Interesting Post on our Almost Neighborhood

Steve at the Austin Real Estate Blog has an interesting post about the Independence Neighborhood we almost bought a house in. Apparently even Realtors are confused about whether it’s a house or a condo.

UPDATE: Ah, this comment pretty much cements it for me (although it appears to be about the north version of the neighborhood):

Take it me from me - Parking is a Nightmare on these streets!

There’s no parking on the side with hydrants- opposite the sidewalk side, but that does not stop them from parking up and down both sides. And when that happens, you are unable to get in or out of your driveway! (grumble! grumble! grumble!)

And when the towing company tows cars that are illegally parked: the owners sue the HOA. Once the residents found out Williamson County Judges are not partial to personal property being hauled away in the middle of the night, no one follows the parking policy. My wife was president of the board when the judge decided against them in 2x cases. Oy! $1000’s in legal bills…

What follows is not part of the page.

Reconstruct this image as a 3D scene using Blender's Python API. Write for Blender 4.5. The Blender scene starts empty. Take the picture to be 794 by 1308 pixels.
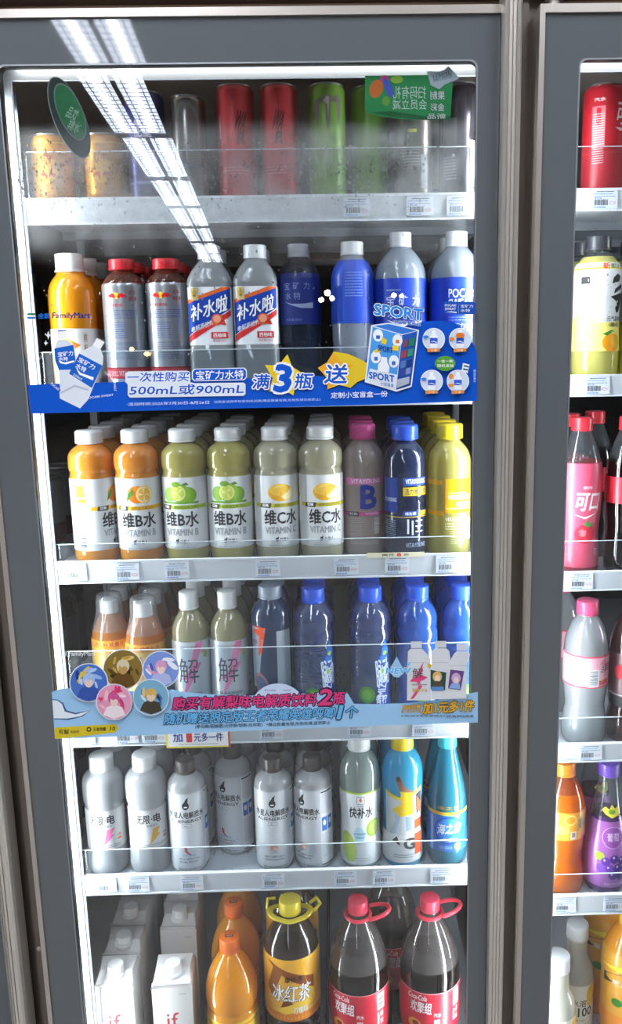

And don’t get me started on those with big trucks who stick out in the road…

One house is complaining that the FIVE cars/trucks that the THREE people in the family own can not possibly abide by the parking policy [they do not park in their garages either]. Why are they being disciminated against for owning FIVE vehicles?


Comments

Kate (http://katiekatworld.blogspot.com)

2008-06-11T22:01:57.000Z

That article made my head hurt, especially that part about how the properties would be listed, but how they would come up on the search and then… I’ve always wondered the difference between condos and townhomes. Everyone assumes ours is a condo. We just dealt with our property taxes and according to the county we own $96,000 of dirt. Including the shared driveway. But I’m glad it’s not a condo. Our HOA fees right now are $100 per YEAR. It pays for the lawn guys to trim the 50 ft2 of grass in the culverts. I’m so glad that you didn’t end up in that house. I think that the parking alone was a deal-breaker. You know, because it was my decision to make. But it was so stupid to build a new development with almost negative parking space. They shoehorned all of our houses into a neighborhood that used to be fields and a few houses, so the streets were narrow—and I’ll bet we still have more parking. Well, until people put giant rocks to block people from parking on “their” grass.